Turkey's border with Greece saw a new wave of illegal migrants trying to reach Europe. Seemingly organized, hundreds of migrants, mainly from Afghanistan, Iran and other countries, headed to Edirne province situated on the border on Thursday and Friday only to be stopped by police and gendarmerie troops who stepped up measures in Edirne and nearby cities to stop the influx. Nearly 1,000 migrants were intercepted in Edirne and neighboring Tekirdağ in operations in two days. Security forces already stopped 16,318 illegal migrants in the region bordering Greece in the first three months of 2019. Edirne, in particular, saw a massive crackdown on illegal migrants who were rounded up in downtown districts, at checkpoints set up on roads leading to the city and at the province's main bus station.
Illegal migrants are being accommodated at local migration centers in the province. On Thursday and Friday, at least 496 migrants, all Iranian nationals, were stopped in the province. Local media outlets say migrants are largely those traveling in groups and believed to be members of online groups entitled "Journey to Hope" and "Hope Convoy." These groups on social media websites give a platform to migrants to exchange information on ways to migrate and often encourage them to travel en masse so that they can force their way into other countries from Turkey.
Some arrive in buses and others travel in taxis, mainly from Istanbul, the country's most populated city, east of Edirne. Crowds of migrants gathered in Edirne are reminiscent of another mass illegal migrant attempt four years ago. In 2015, Syrian migrants heard rumors that European countries would admit more refugees and frustrated with the lack of support by the European Union to their plight had started a mass walk from Istanbul to Edirne before being stopped by police on the highway. Those migrants were later relocated to other Turkish cities after police convinced them to stop their attempt.

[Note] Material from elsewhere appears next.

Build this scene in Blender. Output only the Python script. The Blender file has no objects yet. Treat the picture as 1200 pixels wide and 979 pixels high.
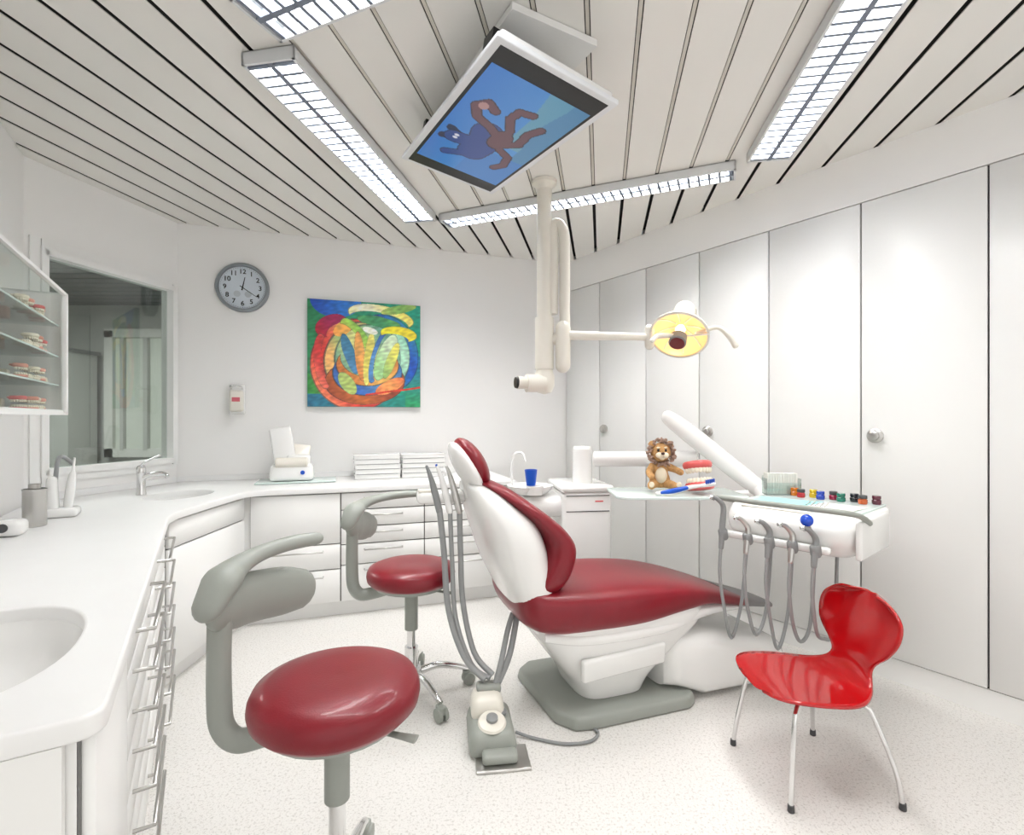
import bpy, bmesh, math, random
from mathutils import Vector, Matrix, Euler, noise
random.seed(7)
sc=bpy.context.scene
try:
    sc.view_settings.view_transform='Standard'
except Exception: pass

# ---------------------------------------------------------------- helpers
def _l(c):
    c=c/255.0
    return c/12.92 if c<=0.04045 else ((c+0.055)/1.055)**2.4
def S(r,g,b): return (_l(r),_l(g),_l(b))
def mat(name,col,rough=.5,metal=0,var=.03,scale=6,bump=0,bscale=60,emis=None,estr=0,trans=0,coat=0,ior=1.45,spec=.5):
    m=bpy.data.materials.new(name); m.use_nodes=True
    nt=m.node_tree; b=nt.nodes['Principled BSDF']
    tc=nt.nodes.new('ShaderNodeTexCoord')
    n=nt.nodes.new('ShaderNodeTexNoise'); n.inputs['Scale'].default_value=scale
    nt.links.new(tc.outputs['Object'],n.inputs['Vector'])
    r=nt.nodes.new('ShaderNodeValToRGB')
    r.color_ramp.elements[0].position=.3; r.color_ramp.elements[1].position=.7
    r.color_ramp.elements[0].color=tuple(c*(1-var) for c in col)+(1,)
    r.color_ramp.elements[1].color=tuple(min(1,c*(1+var)) for c in col)+(1,)
    nt.links.new(n.outputs['Fac'],r.inputs['Fac']); nt.links.new(r.outputs['Color'],b.inputs['Base Color'])
    b.inputs['Roughness'].default_value=rough; b.inputs['Metallic'].default_value=metal
    b.inputs['IOR'].default_value=ior
    b.inputs['Specular IOR Level'].default_value=spec
    if trans: b.inputs['Transmission Weight'].default_value=trans
    if coat: b.inputs['Coat Weight'].default_value=coat; b.inputs['Coat Roughness'].default_value=.08
    if emis: b.inputs['Emission Color'].default_value=tuple(emis)+(1,); b.inputs['Emission Strength'].default_value=estr
    if bump:
        n2=nt.nodes.new('ShaderNodeTexNoise'); n2.inputs['Scale'].default_value=bscale
        nt.links.new(tc.outputs['Object'],n2.inputs['Vector'])
        bp=nt.nodes.new('ShaderNodeBump'); bp.inputs['Strength'].default_value=bump; bp.inputs['Distance'].default_value=.01
        nt.links.new(n2.outputs['Fac'],bp.inputs['Height']); nt.links.new(bp.outputs['Normal'],b.inputs['Normal'])
    return m
def pane(name,tint,refl=.1,mult=.5):
    m=bpy.data.materials.new(name); m.use_nodes=True; nt=m.node_tree
    for x in list(nt.nodes): nt.nodes.remove(x)
    o=nt.nodes.new('ShaderNodeOutputMaterial'); mx=nt.nodes.new('ShaderNodeMixShader')
    t=nt.nodes.new('ShaderNodeBsdfTransparent'); g=nt.nodes.new('ShaderNodeBsdfGlossy')
    t.inputs['Color'].default_value=tuple(tint)+(1,); g.inputs['Roughness'].default_value=.02
    f=nt.nodes.new('ShaderNodeLayerWeight'); f.inputs['Blend'].default_value=.2
    ma=nt.nodes.new('ShaderNodeMath'); ma.operation='MULTIPLY_ADD'; ma.inputs[1].default_value=mult; ma.inputs[2].default_value=refl
    nt.links.new(f.outputs['Fresnel'],ma.inputs[0]); nt.links.new(ma.outputs[0],mx.inputs['Fac'])
    nt.links.new(t.outputs[0],mx.inputs[1]); nt.links.new(g.outputs[0],mx.inputs[2]); nt.links.new(mx.outputs[0],o.inputs['Surface'])
    return m
def attr_mat(name,rough=.5,estr=0,bump=0):
    m=bpy.data.materials.new(name); m.use_nodes=True; nt=m.node_tree; b=nt.nodes['Principled BSDF']
    a=nt.nodes.new('ShaderNodeAttribute'); a.attribute_name='Col'
    b.inputs['Roughness'].default_value=rough
    if estr:
        b.inputs['Base Color'].default_value=(.02,.02,.02,1)
        nt.links.new(a.outputs['Color'],b.inputs['Emission Color']); b.inputs['Emission Strength'].default_value=estr
    else: nt.links.new(a.outputs['Color'],b.inputs['Base Color'])
    if bump:
        n2=nt.nodes.new('ShaderNodeTexNoise'); n2.inputs['Scale'].default_value=40
        tc=nt.nodes.new('ShaderNodeTexCoord'); nt.links.new(tc.outputs['Object'],n2.inputs['Vector'])
        bp=nt.nodes.new('ShaderNodeBump'); bp.inputs['Strength'].default_value=bump; bp.inputs['Distance'].default_value=.005
        nt.links.new(n2.outputs['Fac'],bp.inputs['Height']); nt.links.new(bp.outputs['Normal'],b.inputs['Normal'])
    return m
def empty(name,loc=(0,0,0),rz=0,parent=None,rot=None):
    o=bpy.data.objects.new(name,None); sc.collection.objects.link(o); o.empty_display_size=.1
    o.location=loc; o.rotation_euler=rot if rot else (0,0,rz)
    if parent: o.parent=parent
    return o
def finish(name,me,m,parent,loc,rot,smooth,ang=40):
    o=bpy.data.objects.new(name,me); sc.collection.objects.link(o)
    if m is not None:
        for k in (m if isinstance(m,(list,tuple)) else [m]): me.materials.append(k)
    if loc is not None: o.location=loc
    if rot is not None:
        o.rotation_euler=rot if isinstance(rot,(tuple,list,Euler)) else (0,0,rot)
    if parent: o.parent=parent
    if smooth:
        me.polygons.foreach_set('use_smooth',[True]*len(me.polygons))
        try: me.set_sharp_from_angle(angle=math.radians(ang))
        except Exception: pass
    return o
def mesh(name,v,f,m,parent=None,loc=None,rot=None,smooth=False,ang=40):
    me=bpy.data.meshes.new(name); me.from_pydata([tuple(p) for p in v],[],f)
    bm=bmesh.new(); bm.from_mesh(me); bmesh.ops.recalc_face_normals(bm,faces=bm.faces); bm.to_mesh(me); bm.free()
    me.update()
    return finish(name,me,m,parent,loc,rot,smooth,ang)
def box(name,c,s,m,parent=None,rot=None,bev=0,seg=3,taper=None):
    bm=bmesh.new(); bmesh.ops.create_cube(bm,size=1)
    for v in bm.verts:
        v.co.x*=s[0]; v.co.y*=s[1]; v.co.z*=s[2]
        if taper and v.co.z>0: v.co.x*=taper[0]; v.co.y*=taper[1]
    if bev: bmesh.ops.bevel(bm,geom=bm.edges[:],offset=bev,segments=seg,affect='EDGES',profile=.5,clamp_overlap=True)
    me=bpy.data.meshes.new(name); bm.to_mesh(me); bm.free()
    return finish(name,me,m,parent,c,rot,bool(bev),50)
def boxes(name,lst,m,parent=None,loc=None,rot=None):
    """many plain boxes (center,size) in one mesh"""
    v=[];f=[]
    for c,s in lst:
        b=len(v)
        for dx in(-.5,.5):
            for dy in(-.5,.5):
                for dz in(-.5,.5): v.append((c[0]+dx*s[0],c[1]+dy*s[1],c[2]+dz*s[2]))
        f+=[tuple(b+i for i in q) for q in((0,1,3,2),(4,6,7,5),(0,4,5,1),(2,3,7,6),(0,2,6,4),(1,5,7,3))]
    return mesh(name,v,f,m,parent,loc,rot)
def prism(name,pts,z0,z1,m,parent=None,bev=0,top=True,loc=None,rot=None,taper=1.0):
    n=len(pts); cx=sum(p[0] for p in pts)/n; cy=sum(p[1] for p in pts)/n
    v=[(p[0],p[1],z0) for p in pts]+[(cx+(p[0]-cx)*taper,cy+(p[1]-cy)*taper,z1) for p in pts]
    f=[(i,(i+1)%n,n+(i+1)%n,n+i) for i in range(n)]+[tuple(range(n))[::-1]]
    if top: f.append(tuple(range(n,2*n)))
    me=bpy.data.meshes.new(name); me.from_pydata(v,[],f)
    bm=bmesh.new(); bm.from_mesh(me); bmesh.ops.recalc_face_normals(bm,faces=bm.faces)
    if bev:
        bmesh.ops.bevel(bm,geom=bm.edges[:],offset=bev,segments=3,affect='EDGES',profile=.5,clamp_overlap=True)
    bm.to_mesh(me); bm.free()
    return finish(name,me,m,parent,loc,rot,bool(bev),35)
def cat(pts,sub):
    pts=[Vector(p) for p in pts]
    if sub<=1: return pts
    out=[]
    n=len(pts)
    for i in range(n-1):
        p0=pts[max(i-1,0)];p1=pts[i];p2=pts[i+1];p3=pts[min(i+2,n-1)]
        for k in range(sub):
            t=k/sub
            out.append(.5*((2*p1)+(-p0+p2)*t+(2*p0-5*p1+4*p2-p3)*t*t+(-p0+3*p1-3*p2+p3)*t**3))
    out.append(pts[-1]); return out
def tube(name,pts,r,m,parent=None,seg=12,sub=6,flat=(1,1),loc=None,rot=None,up=None,roundcap=False):
    n=len(pts)
    rr=list(r) if isinstance(r,(list,tuple)) else [r]*n
    P=cat(pts,sub); R=[v.x for v in cat([(q,0,0) for q in rr],sub)]
    if roundcap:
        d0=(P[0]-P[1]).normalized(); d1=(P[-1]-P[-2]).normalized(); r0=R[0]; r1=R[-1]
        pre=[];preR=[];post=[];postR=[]
        for a in (85,65,45,22):
            a=math.radians(a); pre.append(P[0]+d0*r0*math.sin(a)); preR.append(max(r0*math.cos(a),1e-4))
            post.insert(0,P[-1]+d1*r1*math.sin(a)); postR.insert(0,max(r1*math.cos(a),1e-4))
        P=pre+P+post; R=preR+R+postR
    N=len(P); v=[];f=[]
    T=[(P[min(i+1,N-1)]-P[max(i-1,0)]).normalized() for i in range(N)]
    a=Vector(up) if up else (Vector((0,0,1)) if abs(T[0].z)<.9 else Vector((1,0,0)))
    u=(a-T[0]*a.dot(T[0])).normalized()
    for i in range(N):
        if up: a2=Vector(up); u=(a2-T[i]*a2.dot(T[i])).normalized()
        else: u=(u-T[i]*u.dot(T[i])).normalized()
        w=T[i].cross(u)
        for k in range(seg):
            an=2*math.pi*k/seg
            v.append(P[i]+u*math.cos(an)*R[i]*flat[0]+w*math.sin(an)*R[i]*flat[1])
    for i in range(N-1):
        for k in range(seg):
            f.append((i*seg+k,i*seg+(k+1)%seg,(i+1)*seg+(k+1)%seg,(i+1)*seg+k))
    f.append(tuple(range(seg))); f.append(tuple(range((N-1)*seg,N*seg)))
    return mesh(name,v,f,m,parent,loc,rot,True,50)
def loft(name,rings,m,parent=None,loc=None,rot=None,caps=True,subsurf=0,ang=60):
    n=len(rings[0]); v=[p for r in rings for p in r]; f=[]
    for i in range(len(rings)-1):
        for k in range(n): f.append((i*n+k,i*n+(k+1)%n,(i+1)*n+(k+1)%n,(i+1)*n+k))
    if caps: f.append(tuple(range(n))); f.append(tuple(range((len(rings)-1)*n,len(rings)*n)))
    o=mesh(name,v,f,m,parent,loc,rot,True,ang)
    return o
def sel(a,b,n,e=2.5):
    out=[]
    for k in range(n):
        t=2*math.pi*k/n; c=math.cos(t); s=math.sin(t)
        out.append((a*math.copysign(abs(c)**(2/e),c), b*math.copysign(abs(s)**(2/e),s)))
    return out
def interp(tab,sub):
    """smooth interpolate table rows"""
    dim=len(tab[0]); n=len(tab); out=[]
    for i in range(n-1):
        for k in range(sub):
            t=k/sub; row=[]
            for d in range(dim):
                p0=tab[max(i-1,0)][d];p1=tab[i][d];p2=tab[i+1][d];p3=tab[min(i+2,n-1)][d]
                row.append(.5*((2*p1)+(-p0+p2)*t+(2*p0-5*p1+4*p2-p3)*t*t+(-p0+3*p1-3*p2+p3)*t**3))
            out.append(row)
    out.append(list(tab[-1])); return out
def zloft(name,tab,m,parent,e=3,n=40,sub=4,loc=None,rot=None):
    """tab rows: z, s0, s1, halfwidth"""
    rings=[]
    for z,s0,s1,hw in interp(tab,sub):
        rings.append([((s0+s1)/2+a,b,z) for a,b in sel((s1-s0)/2,hw,n,e)])
    return loft(name,rings,m,parent,loc,rot)
def lathe(name,prof,m,parent=None,loc=(0,0,0),rot=None,seg=28,ang=40,smooth=True,caps=True):
    v=[];f=[]
    for r,z in prof:
        r=max(r,1e-4)
        for k in range(seg):
            a=2*math.pi*k/seg; v.append((r*math.cos(a),r*math.sin(a),z))
    for i in range(len(prof)-1):
        for k in range(seg): f.append((i*seg+k,i*seg+(k+1)%seg,(i+1)*seg+(k+1)%seg,(i+1)*seg+k))
    if caps and prof[0][0]>0: f.append(tuple(range(seg)))
    if caps and prof[-1][0]>0: f.append(tuple(range((len(prof)-1)*seg,len(prof)*seg)))
    return mesh(name,v,f,m,parent,loc,rot,smooth,ang)
def ell(name,c,r,m,parent=None,rot=None,seg=24,rings=14,noise_amp=0):
    bm=bmesh.new(); bmesh.ops.create_uvsphere(bm,u_segments=seg,v_segments=rings,radius=1)
    for v in bm.verts:
        k=1+(noise_amp*noise.noise(v.co*4) if noise_amp else 0)
        v.co=Vector((v.co.x*r[0]*k,v.co.y*r[1]*k,v.co.z*r[2]*k))
    me=bpy.data.meshes.new(name); bm.to_mesh(me); bm.free()
    return finish(name,me,m,parent,c,rot,True,80)
def dirrot(d):
    return Vector(d).to_track_quat('Z','Y').to_euler()
def flat_shape(name,outer,holes,z0,z1,m,parent=None,bev=.005):
    cu=bpy.data.curves.new(name,'CURVE'); cu.dimensions='2D'; cu.fill_mode='BOTH'
    for pl in [outer]+holes:
        sp=cu.splines.new('POLY'); sp.points.add(len(pl)-1)
        for i,p in enumerate(pl): sp.points[i].co=(p[0],p[1],0,1)
        sp.use_cyclic_u=True
    cu.extrude=(z1-z0)/2-bev; cu.bevel_depth=bev; cu.bevel_resolution=2
    o=bpy.data.objects.new(name+'_c',cu); sc.collection.objects.link(o)
    dg=bpy.context.evaluated_depsgraph_get(); me=bpy.data.meshes.new_from_object(o.evaluated_get(dg))
    bpy.data.objects.remove(o); me.name=name
    return finish(name,me,m,parent,(0,0,(z0+z1)/2),None,True,40)
class Fr:
    def __init__(s,P,Q):
        s.P=Vector((P[0],P[1],0)); d=Vector((Q[0]-P[0],Q[1]-P[1],0)); s.L=d.length; s.d=d.normalized(); s.n=Vector((-s.d.y,s.d.x,0)); s.a=math.atan2(s.d.y,s.d.x)
    def pt(s,x,y,z=0):
        p=s.P+s.d*x+s.n*y; return (p.x,p.y,z)
def painted(name,w,h,nx,ny,fn,m,parent=None,loc=None,rot=None):
    v=[];f=[];cols=[]
    for j in range(ny+1):
        for i in range(nx+1):
            u=i/nx;t=j/ny; v.append(((u-.5)*w,0,(t-.5)*h))
            c=fn(u,t); cols+= [*S(*[max(0,min(255,q)) for q in c]),1]
    for j in range(ny):
        for i in range(nx):
            a=j*(nx+1)+i; f.append((a,a+1,a+nx+2,a+nx+1))
    me=bpy.data.meshes.new(name); me.from_pydata(v,[],f)
    at=me.color_attributes.new('Col','FLOAT_COLOR','POINT'); at.data.foreach_set('color',cols)
    return finish(name,me,m,parent,loc,rot,False)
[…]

Upon finding out about the new mass attempt, the migration authority cooperated with police and gendarme to launch inspections across the city to detect migrants. Some were found in hotels and others in abandoned buildings, resting before an attempt to cross the border on foot. The Demirören News Agency reported 700 migrants, mostly Afghan and Iranian nationals traveling in cars and buses, were stopped on the Trans-European Motorway in the Ergene district of Tekirdağ that neighbors Edirne and other areas of the province on Thursday and Friday. The agency reported that migrants were traveling to Edirne, where they'd agreed to meet on social media websites.
The border in Edirne is better policed compared to the Aegean coast of Turkey where the Turkish Coast Guard struggles to stop dinghies departing from the long coastline to the nearby Greek islands. Still, desperate migrants prefer the land border, especially in the winter months when a safe journey through the Aegean is nearly impossible.The situation was more or less the same in Greece where hundreds of migrants and refugees gathered near the country's northern border with North Macedonia on Thursday and Friday. Small groups arrived at a field next to the Diavata migrant camp near the border on Thursday, and by Friday morning, a large number of tents were pitched in a field. Most were motivated by social media calls for an organized movement to cross Greece's border. Greek Migration Minister Dimitris Vitsas had called on migrants to return to accommodation centers, claiming that the rumor that the border would be opened, which spread online, was "a lie."
Police was dispatched to the field to convince the migrants. Greece is home to tens of thousands of refugees and migrants from Syria, Iraq and Afghanistan that sought to cross into other European Union countries before Balkan countries neighboring Greece shut their borders three years ago, effectively closing the only viable route to northern Europe. In Athens, asylum seekers gathered in the main railway station to demand access to the border and passage to other countries. This protest was sparked by calls on social media to cross into North Macedonia, pledging support by human rights groups to assist them in their journey. A report by Agence France-Presse (AFP) says migrants shouted "Germany" at the protest, referring to the European Union country with the highest reception rate for migrants. AFP also reported that skirmishes broke out between migrants and riot police at the Diavata camp on Thursday and Friday.
"It is a message that Europe must understand that this is a problem demanding a European solution," Miltiadis Klapas, secretary-general of the migration ministry of Greece, told reporters at the station.